Home of the Infantry Regiments of Berkshire and Wiltshire

The House

Although its present appearance owes much to 19th century alterations, the origins of 58 The Close lie in the 13th century and the overall shape of a central hall (originally open to the roof) with two service wings still remains. 

At first the residence of one of the canons [clergymen] who served the Cathedral it later passed into the hands of the Bishop of Salisbury. It is probable that use as a storehouse and administrative base for the Bishop's household led to its name of The Wardrobe, a title first recorded in 1543.

In 1568 the Bishop exchanged it with the Dean and Chapter for a more convenient building and it was then let to a series of non-clerical tenants. During their occupation it underwent many alterations. In the 18th century members of the Coles family divided the upper and lower halls, forming on the ground floor an entrance hall, staircase hall and dining room, the arrangement which survives today. A central entrance replaced the large window on the courtyard side of the original lower hall.

Further building work in the 1830s gave the east front its gables, barge boards and gothic portico. The first tenant following these renovations was Dr John Grove. His daughter Henrietta married James Hussey, a local JP. The house remained in the Hussey family until James and Henrietta's daughter Margaret (who was born in the house) died at The Wardrobe in January 1941 at the age of 90. It then ceased to be a private residence.

After use in the Second World War as a hostel of the Auxiliary Territorial Service (ATS) it was rented in 1945 by the Diocesan Training College for Schoolmistresses (based at The King's House) to provide accommodation for 25 students and 2 members of staff. This use continued until 1969. The building then remained empty for some years, with its future in doubt.

In 1959 an amalgamation took place between The Royal Berkshire Regiment (with a headquarters and museum in Reading) and The Wiltshire Regiment (with a headquarters and museum in Devizes) to form The Duke of Edinburgh's Royal Regiment (Berkshire and Wiltshire). For a time the new Regiment had its depot and HQ divided between Reading and Devizes but then a new location for a united HQ and museum was sought in Salisbury.

The Wardrobe was suggested in 1973 but the cost of repairs and alterations was thought to be too high. Some years were spent in considering other possible sites, but all in vain. In 1976 a chance meeting with John Smith of the Landmark Trust offered a new way forward. The Trust would contribute to the cost of alterations in return for a flat in The Wardrobe. A 99 year lease was purchased from the Dean and Chapter of Salisbury Cathedral and building work finally started on 2 July 1979, with an estimate of completion in just under a year.  As with most old buildings there were hidden problems, including structural problems upstairs where a steel framework had to be installed, so the work took longer than expected, not being finished until October 1980.

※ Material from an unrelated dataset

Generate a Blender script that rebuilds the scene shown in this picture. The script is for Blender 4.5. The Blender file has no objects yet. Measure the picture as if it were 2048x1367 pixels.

Alterations included re-instating the large window instead of a central doorway in the porch and adding a new door at each side. An internal doorway with its elaborate door casing was moved to permit a more logical route round the Museum. Almost all the ground floor became the Museum with the upper storeys providing offices, Library, storage space and other facilities. Partitions were removed to create what is known as the Regimental Room on the first floor and to reveal once again its 17th century fireplace. A large dormer window was inserted to provide light to the Landmark Trust flat's living room. This has now weathered so well it is hard to believe it has not been there for centuries.

Following a trial season in the summer of 1981 the Museum was officially opened by HRH The Prince Philip, Colonel-in-Chief of the Duke of Edinburgh's Royal Regiment, on 29 July 1982.

The Garden

During its time as a private residence this was both ornamental and functional with fruit trees and a kitchen garden. Later, as clearly shown by a 1960s aerial photograph, a grass tennis court stretched between the copper beech tree and the river. However, by the time the building became the Museum the garden had been neglected for many years. Except for an area used by Bishop Pike to grow vegetables it was full of brambles and weeds and an expensive clearance operation was needed to produce a tidy, useable space.

Of the heritage trees in the garden in 1980 the magnificent copper beech on the lawn and the London plane and horse chestnut near the river still survive. The mulberry tree, allegedly one of two given to Salisbury by Charles II in 1660, was a victim of the 1987 hurricane. In 1996-7 the garden was redesigned to include more flower beds and a pathway leading down to the river. A new mulberry tree was planted in 2000.  The memorial to members of the Regiment and its predecessors was installed in what was then the Rose Garden in 1992. There was a complete refurbishment of the Memorial Garden in 2004-5, together with new memorial stones, to produce the layout seen today.

A number of memorial plaques, removed from a variety of previous locations, and new wall tablets recording the names of regimental casualties since 1959 have also been installed in this area.

The garden provides a perfect setting for social functions (both regimental and civilian) with plenty of room for a marquee.  It is also the venue for Museum events, such as those featuring living history groups.

Further details of the history and architecture of the building can be found in Salisbury: The Houses of the Close, Royal Commission on the Historical Monuments of England, published by The Stationery Office, 1993.